Divine Mercy stands by Fr Radcliffe in ‘bullying’ claim

Guest speaker will appear this month, organisers insist

Michael Kelly and Paul Keenan

Organisers of this month’s Divine Mercy Conference have insisted they will not disinvite their keynote speaker despite what they claim is an “orchestrated campaign to bully him off”.

Renowned Dominican preacher – and former head of the worldwide order of priests and brothers – Fr Timothy Radcliffe is due in Dublin’s RDS on February 22 to address the annual gathering.

Speaking to The Irish Catholic, organiser Don Devaney dismissed what he described as a “scurrilous and vitriolic” campaign against Fr Radcliffe.

He insisted that the conference is the victim of “a kangaroo court trying to decide for us what we should do”.

“Fr Radcliffe is in good standing with his order and with Rome,” Mr Devaney pointed out, adding: “Treating him like this is just not acceptable.”

The latest salvo against Fr Radcliffe came this week in an email sent by Simon Galloway of the Steering Committee for the National Consecration of Ireland to the Immaculate Heart of Mary (SCNCI) to the Divine Mercy chaplain, Fr Michael Ross SDB. In it, Mr Galloway expresses his sadness at the choice of Fr Radcliffe for the conference before threatening to boycott the event, while simultaneously offering to supply a replacement speaker.

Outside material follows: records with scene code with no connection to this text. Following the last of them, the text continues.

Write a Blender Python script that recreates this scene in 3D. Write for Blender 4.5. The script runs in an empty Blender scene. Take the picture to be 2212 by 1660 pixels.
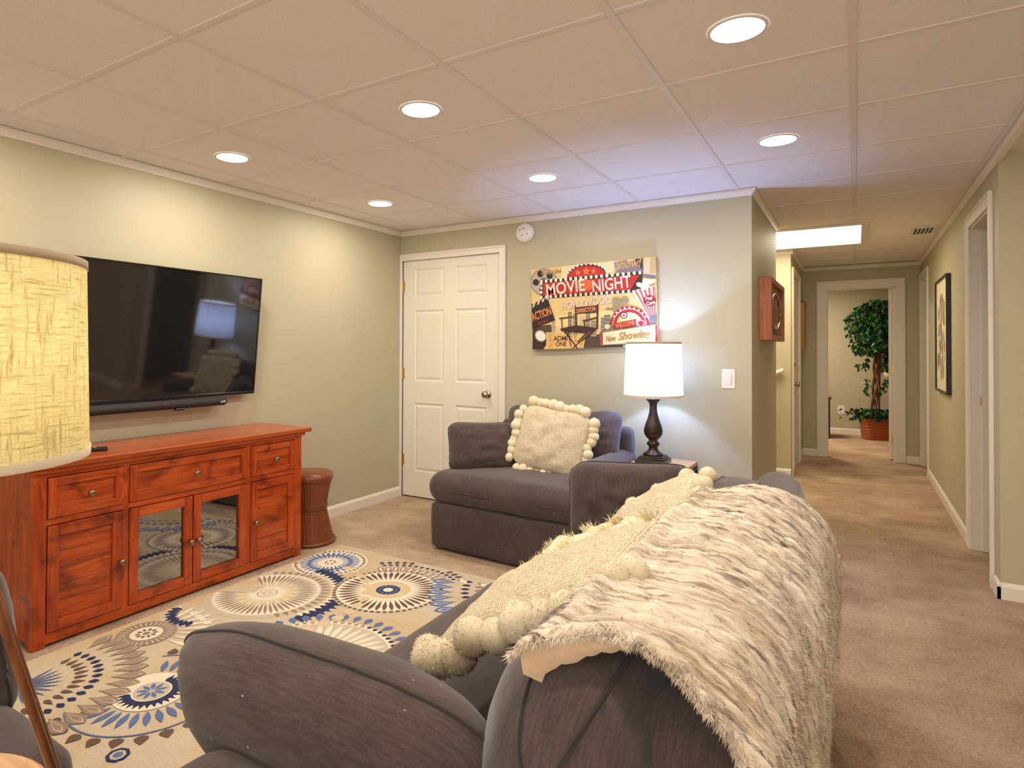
import bpy, bmesh, math, random
from mathutils import Vector, Matrix, noise
import numpy as np
PI = math.pi
random.seed(7)
S = bpy.context.scene
C = S.collection

# ------------------------------------------------------------------ camera, world, exposure
def cam_setup():
    f, yaw, pitch, roll = 1347.0, 0.572096, 0.0117078, 0.0043209
    cx, cy = 981.46, 741.36
    d = Vector((-math.sin(yaw)*math.cos(pitch), math.cos(yaw)*math.cos(pitch), math.sin(pitch)))
    r = d.cross(Vector((0, 0, 1))).normalized()
    u = r.cross(d)
    r2 = r*math.cos(roll) + u*math.sin(roll)
    u2 = -r*math.sin(roll) + u*math.cos(roll)
    cd = bpy.data.cameras.new('camera'); co = bpy.data.objects.new('camera', cd); C.objects.link(co)
    m = Matrix((r2, u2, -d)).transposed().to_4x4()
    m.translation = Vector((0, 0, 1.24))
    co.matrix_world = m
    cd.sensor_width = 36.0; cd.lens = f/2212*36
    cd.shift_x = (1106-cx)/2212; cd.shift_y = (cy-830)/2212
    cd.clip_start = 0.02
    S.camera = co
cam_setup()
W = bpy.data.worlds.new('world'); S.world = W; W.use_nodes = True
W.node_tree.nodes['Background'].inputs[0].default_value = (1.0, 0.86, 0.70, 1)
W.node_tree.nodes['Background'].inputs[1].default_value = 0.15
S.view_settings.view_transform = 'Standard'; S.view_settings.look = 'None'
S.view_settings.exposure = 0.0; S.view_settings.gamma = 1.0; S.view_settings.use_curve_mapping = False
WARM = (1.0, 0.90, 0.76)
COOL = (0.30, 0.46, 1.0)
def area_light(name, loc, size, power, color, size_y=None, rot=(0, 0, 0)):
    l = bpy.data.lights.new(name, 'AREA'); o = bpy.data.objects.new(name, l); C.objects.link(o)
    l.shape = 'DISK' if size_y is None else 'RECTANGLE'
    l.size = size
    if size_y: l.size_y = size_y
    l.energy = power; l.color = color; o.location = loc; o.rotation_euler = rot
    return o
def point_light(name, loc, power, color, radius=0.03):
    l = bpy.data.lights.new(name, 'POINT'); o = bpy.data.objects.new(name, l); C.objects.link(o)
    l.energy = power; l.color = color; l.shadow_soft_size = radius; o.location = loc
    return o
H = 2.25                                   # ceiling height
GX0, GY0, G = -0.0071, 2.4198, 0.6096      # ceiling grid
YFRONT = -3.2
CAN_POWER = 9.5
CANS = [(-0.31, 2.115), (-1.535, 2.115), (-2.757, 2.115), (-0.31, 3.33), (-1.535, 3.33), (-2.757, 3.33)]
CANS_BEHIND = [(-0.31, 0.9), (-1.535, 0.9), (-2.757, 0.9), (-0.31, -1.5), (-1.535, -1.5), (-2.757, -1.5), (1.9, 2.1), (1.9, -0.3)]
for i, (x, y) in enumerate(CANS+CANS_BEHIND):
    area_light('can_lamp', (x, y, H-0.0042), 0.150, CAN_POWER, WARM)
area_light('hall_panel_lamp', (-0.56, 6.33, H-0.012), 1.14, 26, (1.0, 0.80, 0.54), 0.92)
area_light('far_room_lamp', (-0.9, 9.9, 2.22), 0.5, 48, (1.0, 0.84, 0.64))
area_light('stair_lamp', (-1.5, 6.3, 2.2), 0.4, 8, (0.98, 0.95, 0.65))
point_light('table_lamp_bulb', (-1.07, 3.97, 1.12), 42, COOL, 0.035)
point_light('tripod_lamp_bulb', (-1.013, 0.323, 1.22), 1.25, (1.0, 0.84, 0.50), 0.035)

# added fill light behind the camera, tilted up to brighten the ceiling
area_light('added_ceiling_fill', (0.2, YFRONT+0.06, 1.15), 3.4, 132, (1.0, 0.93, 0.85), 1.3, (math.radians(90+24), 0, 0))

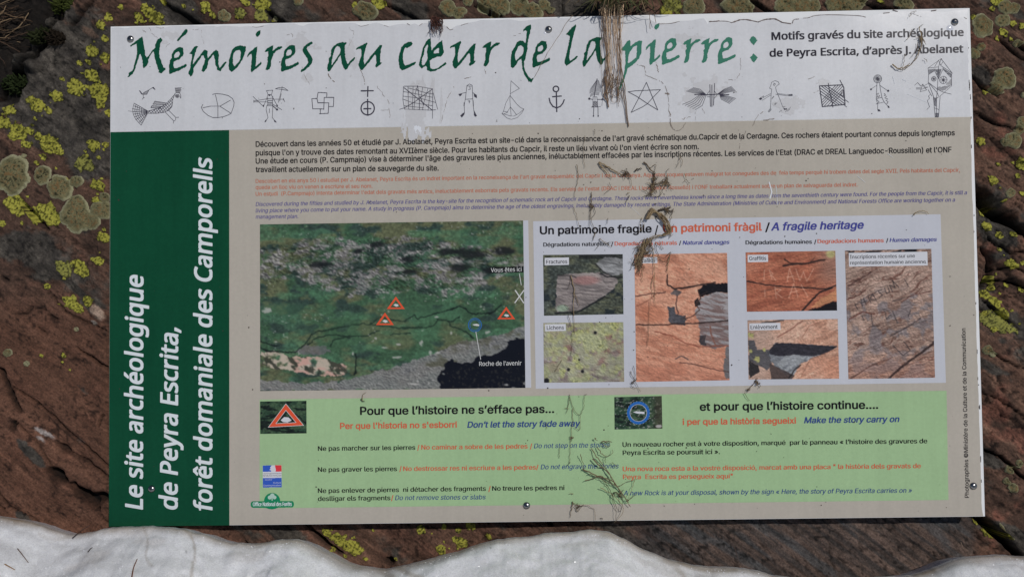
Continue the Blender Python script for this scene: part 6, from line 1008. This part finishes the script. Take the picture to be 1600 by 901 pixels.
for p, w in [([(944, 5), (943, 30), (945, 60), (948, 90), (950, 120)], 1.2), ([(948, 4), (947, 34), (947, 70), (951, 110)], 1.0), ([(968, 20), (969, 70), (970, 100), (975, 128), (978, 160), (982, 198)], 1.5), ([(966, 60), (970, 110), (973, 140), (977, 170), (980, 192)], 1.0), ([(960, 100), (963, 130), (968, 160)], 1), ([(1015, 22), (1016, 46)], .8), ([(1022, 20), (1025, 36)], .8), ([(945, 120), (947, 140), (944, 150), (949, 158), (951, 168)], 1.9), ([(947, 110), (948, 138), (950, 160)], 1.7), ([(964, 120), (966, 138), (967, 150)], 1.5), ([(958, 150), (955, 158), (962, 160), (966, 152)], .5)]:
    q = smooth_line(np.array(p, float), 6, .3); T.add(P(q[:, 0], q[:, 1], np.interp(q[:, 1], [0, 26, 60, 200], [.01, .009, .005, .0022])), PXM * w * .55, 5, A(*((104, 84, 66) if w < 2 else (88, 70, 56))))
for k in range(34):
    T.add(P(*(smooth_line(np.array([(x := RNG.uniform(944, 970), y := RNG.uniform(105, 140)), (x + RNG.normal(0, 2), y + 10), (x + RNG.normal(0, 4), y + RNG.uniform(14, 28))]), 4).T), .003), PXM * .35, 4, A(98, 80, 64))
T.out('hanging_straw', m_straw, tuft)
T = Tubes(); T2 = Tubes()
for k in range(120):
    g = k % 3 != 0; a = RNG.normal(-.1, 1.0) if RNG.random() < .7 else RNG.uniform(-1.6, 1.6); L = RNG.uniform(20, 62); x0 = 955 + RNG.normal(0, 11) + (RNG.uniform(0, 75) if RNG.random() < .4 else 0); y0 = RNG.uniform(-16, 4)
    ex, ey = x0 + L * math.sin(a), min(y0 + L * math.cos(a) * .55, 21.5 - RNG.random() * 4) ; mid = (x0 + (ex - x0) * .5, min(y0, ey) - RNG.uniform(0, 8))
    q = smooth_line(np.array([(x0, y0), mid, (ex, ey)]), 6); s = np.linspace(0, 1, len(q)); nn = -.004 + .03 * np.sin(s * 2.6) * RNG.uniform(.4, 1.3)
    (T if g else T2).add(P(q[:, 0], q[:, 1], nn), PXM * RNG.uniform(.6, 1.3) * (1 - .8 * s) + .00015, 4, A(*([(70, 72, 40), (58, 64, 36), (86, 84, 50)] if g else [(128, 110, 84), (100, 84, 62), (74, 60, 46)])[RNG.integers(0, 3)]), .4)
T.out('green_blades', m_blade, tuft)
for p, w in [([(935, 16), (946, 10), (958, 3), (968, -4)], 2.2), ([(936, 17), (937, 24)], 1.2)]: q = smooth_line(np.array(p, float), 5, .3); T2.add(P(q[:, 0], q[:, 1], .012), PXM * w * .5, 5, A(110, 92, 76))
T2.out('dry_blades', m_straw, tuft)

# ------------------------------------------------------------------ moss and dead grass in the earth hollow
def moss(label, cx, cy, r, col, k=420):
    T = Tubes(); c = P(cx, cy, -.015); base = np.array([c[0], c[1], rock_n(np.array([c[0]]), np.array([c[1]]))[0]])
    for i in range(k):
        a = RNG.uniform(0, 6.283); d = math.sqrt(RNG.random()) * r; x, y = cx + d * math.cos(a) * 1.25, cy + d * math.sin(a) * .85; q = P(x, y, -.015); n = rock_n(np.array([q[0]]), np.array([q[1]]))[0]; h = .012 * (1 - (d / r) ** 2) + .003
        p0 = np.array([q[0], q[1], n - .002]); v = np.array([RNG.normal(0, .35), RNG.normal(0, .35), 1.0]); p1 = p0 + v / np.linalg.norm(v) * h * RNG.uniform(.7, 1.3)
        T.add([p0, (p0 + p1) / 2, p1], np.array([.0012, .0016, .0005]), 4, np.array(A(*col)) * RNG.uniform(.5, 1.35))
    tag(T.out('moss_cushion', m_moss, base=base), label, 'moss', 'moss cushions in the earth hollow')
moss('moss cushion at the top edge of the picture, left of the yellow lichens', 92, 3, 17, (52, 58, 26)); moss('dark moss cushion in the hollow below the dead grass', 56, 52, 17, (40, 44, 26)); moss('lowest moss cushion, in the dark hollow at the left edge', 10, 124, 20, (36, 44, 24)); moss('blackish brown moss clump between the rock and the hollow', 84, 58, 11, (34, 28, 22), 260)
T = Tubes()
for k in range(46):
    x0 = RNG.uniform(-30, 10); y0 = RNG.uniform(6, 70); a = RNG.normal(-.12, .45); L = RNG.uniform(18, 62); q = smooth_line(np.array([(x0, y0), (x0 + L * .5, y0 + L * .5 * math.sin(a) - RNG.uniform(-3, 5)), (x0 + L * math.cos(a), y0 + L * math.sin(a))]), 6, .4)
    pp = P(q[:, 0], q[:, 1], -.02); nn = rock_n(pp[:, 0], pp[:, 1]) + .003 + .010 * np.sin(np.linspace(0, 3, len(q))) * RNG.random()
    T.add(P(q[:, 0], q[:, 1], nn), PXM * RNG.uniform(.35, .9), 4, A(*[(104, 84, 64), (70, 54, 42), (48, 38, 30), (124, 104, 80)][RNG.choice(4, p=[.2, .35, .3, .15])]) * .9)
tag(T.out('dead_grass', m_straw), 'wisp of dead grass stems over the dark earth hollow at the upper left', 'dead grass')
# ------------------------------------------------------------------ needles and twigs on the snow
from mathutils.bvhtree import BVHTree
_f = gridF(*SV.shape[:2]); _bv = BVHTree.FromPolygons([tuple(v) for v in SV.reshape(-1, 3)], [tuple(int(i) for i in f) for f in _f])
def on_snow(px, py):
    d = P(px, py, 0) - CAMC; h = _bv.ray_cast(Vector(CAMC), Vector(d).normalized(), 3.0)
    return np.array(h[0]) if h[0] is not None else P(px, py, .03)
def needle(label, pts, w, col, lift=.0012, name='pine_needle'):
    q = smooth_line(np.array(pts, float), 5) ; V = np.array([on_snow(x, y) for x, y in q]); V = V + np.array([0, .55, .83]) * lift
    T = Tubes(); T.add(V, PXM * w * .5 * np.linspace(1, .6, len(V)), 5, A(*col)); tag(T.out(name, m_twig), label, 'twig' if name == 'twig' else 'needle', 'needles and twigs on the snow')
needle('reddish needle standing in the snow at the bottom edge', [(206, 906), (209, 888), (215, 873)], 2.2, (96, 58, 44)); needle('brown needle at the left, below the dip in the snow', [(28, 857), (36, 867), (45, 879)], 1.6, (84, 66, 56)); needle('short yellowish needle low in the left corner of the snow', [(8, 881), (15, 885), (24, 890)], 2.0, (120, 92, 66))
needle('dark twig leaning from the snow against the rock at the left', [(115, 842), (127, 832), (142, 822)], 1.4, (52, 40, 36), .004, 'twig'); needle('thin twig at the edge of the snow under the pale green panel', [(1144, 851), (1149, 862), (1154, 880)], 1.3, (66, 52, 46), .003, 'twig'); needle('tiny dark crumb of twig on the snow left of centre', [(138, 862), (142, 857), (145, 855)], 1.6, (40, 32, 30), .001, 'twig'); needle('tiny upright straw at the snow edge right of centre', [(1500, 848), (1502, 853), (1504, 858)], 1.1, (110, 92, 78), .003, 'twig')
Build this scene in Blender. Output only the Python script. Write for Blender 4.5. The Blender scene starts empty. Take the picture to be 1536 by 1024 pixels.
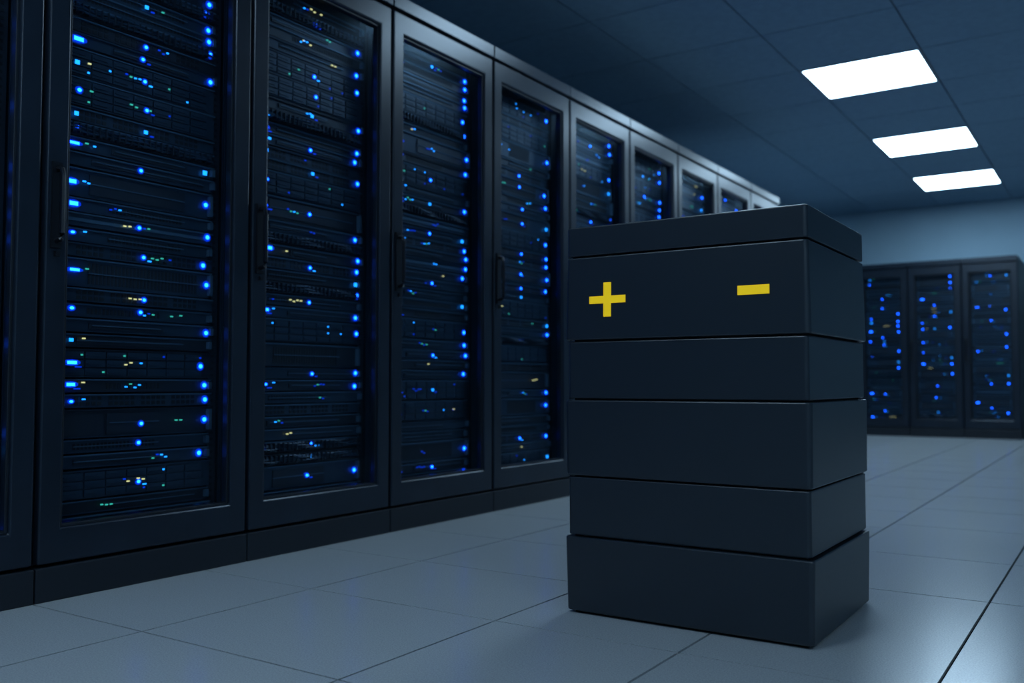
import bpy, math, random
from mathutils import Vector
random.seed(7)
h = 0.62            # eye height, metres
C = 3.7*h           # ceiling height above eye
sc = bpy.context.scene
sc.view_settings.view_transform = 'Standard'
sc.view_settings.look = 'None'
sc.view_settings.exposure = 0.0

# ------------------------------------------------------------ materials
def mat(name, col, rough=0.5, metal=0.0, emit=None, estr=0.0, noise=None, bump=None, spec=0.5):
    m = bpy.data.materials.new(name); m.use_nodes = True
    nt = m.node_tree; b = nt.nodes['Principled BSDF']
    b.inputs['Base Color'].default_value = (*col, 1)
    b.inputs['Roughness'].default_value = rough
    b.inputs['Metallic'].default_value = metal
    b.inputs['Specular IOR Level'].default_value = spec
    if emit:
        b.inputs['Emission Color'].default_value = (*emit, 1)
        b.inputs['Emission Strength'].default_value = estr
    if noise or bump:
        tc = nt.nodes.new('ShaderNodeTexCoord')
    if noise:
        sca, amt = noise
        n = nt.nodes.new('ShaderNodeTexNoise'); n.inputs['Scale'].default_value = sca
        n.inputs['Detail'].default_value = 5
        nt.links.new(tc.outputs['Object'], n.inputs['Vector'])
        r = nt.nodes.new('ShaderNodeValToRGB')
        r.color_ramp.elements[0].position = 0.3; r.color_ramp.elements[1].position = 0.7
        r.color_ramp.elements[0].color = (*[c*(1-amt) for c in col], 1)
        r.color_ramp.elements[1].color = (*[min(1, c*(1+amt)) for c in col], 1)
        nt.links.new(n.outputs['Fac'], r.inputs['Fac'])
        nt.links.new(r.outputs['Color'], b.inputs['Base Color'])
    if bump:
        sca, st = bump
        n2 = nt.nodes.new('ShaderNodeTexNoise'); n2.inputs['Scale'].default_value = sca
        n2.inputs['Detail'].default_value = 3
        nt.links.new(tc.outputs['Object'], n2.inputs['Vector'])
        bp = nt.nodes.new('ShaderNodeBump'); bp.inputs['Strength'].default_value = st
        bp.inputs['Distance'].default_value = 0.002
        nt.links.new(n2.outputs['Fac'], bp.inputs['Height'])
        nt.links.new(bp.outputs['Normal'], b.inputs['Normal'])
    return m

M = {}
M['frame'] = mat('rack_powder_coat', (0.014, 0.023, 0.038), 0.30, 0.25, noise=(6, .15))
M['carcass'] = mat('rack_carcass', (0.010, 0.014, 0.022), 0.5)
M['plinth'] = mat('rack_plinth', (0.009, 0.014, 0.022), 0.45, 0.1)
M['srvA'] = mat('server_face_dark', (0.018, 0.036, 0.056), 0.38, 0.2)
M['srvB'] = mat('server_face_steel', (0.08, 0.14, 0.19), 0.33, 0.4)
M['srvC'] = mat('server_face_black', (0.008, 0.013, 0.021), 0.45)
M['hole'] = mat('vent_black', (0.002, 0.003, 0.005), 0.7)
M['handle'] = mat('handle_black', (0.008, 0.010, 0.015), 0.3, 0.2)
M['cable'] = mat('cable_sheath', (0.012, 0.035, 0.06), 0.45)
M['blue'] = mat('led_blue', (0, 0.02, 0.2), 0.4, emit=(0.006, 0.10, 1.0), estr=12)
M['cyan'] = mat('led_cyan', (0, 0.05, 0.1), 0.4, emit=(0.01, 0.28, 1.0), estr=2.6)
M['green'] = mat('led_green', (0, 0.05, 0.02), 0.4, emit=(0.05, 0.6, 0.45), estr=0.9)
M['amber'] = mat('led_amber', (0.05, 0.04, 0), 0.4, emit=(0.75, 0.68, 0.28), estr=1.3)
M['halo'] = mat('led_halo_dim_blue', (0.0, 0.01, 0.06), 0.4, emit=(0.0, 0.045, 0.8), estr=0.9)  # glow around blue LEDs, put in as dim emission; also colours dim LEDs
def glass():
    m = bpy.data.materials.new('smoked_door_glass'); m.use_nodes = True
    nt = m.node_tree; nt.nodes.clear()
    o = nt.nodes.new('ShaderNodeOutputMaterial'); mx = nt.nodes.new('ShaderNodeMixShader')
    t = nt.nodes.new('ShaderNodeBsdfTransparent'); t.inputs[0].default_value = (.76, .87, .98, 1)
    g = nt.nodes.new('ShaderNodeBsdfGlossy'); g.inputs['Roughness'].default_value = 0.16
    g.inputs['Color'].default_value = (.5, .75, 1, 1)
    mx.inputs[0].default_value = 0.02
    nt.links.new(t.outputs[0], mx.inputs[1])
    nt.links.new(g.outputs[0], mx.inputs[2]); nt.links.new(mx.outputs[0], o.inputs[0])
    return m
M['glass'] = glass()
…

Responding to the SCNCI’s mail, and its allegation that Fr Radcliffe is “well known to have celebrated ‘gay Masses’ in Soho, London”, Mr Devaney pointed out that the Soho Masses were an outreach initiative “launched by Cardinal Basil Hume and with the backing of Cardinal Joseph Ratzinger” during his time at the Congregation for the Doctrine of the Faith.

“Fr Radcliffe, like true supporters of Divine Mercy,” Mr Devaney stated, “knows that God’s mercy is not just for those in the Church but for all people.”

“Fr Radcliffe is an excellent man and a great spiritual writer,” he continued, “and we have to be mature enough to engage with him, not boycott him.

“People can boycott the Divine Mercy Conference, but more mature Catholics will go,” he said.

Mr Galloway declined to comment when contacted by The Irish Catholic.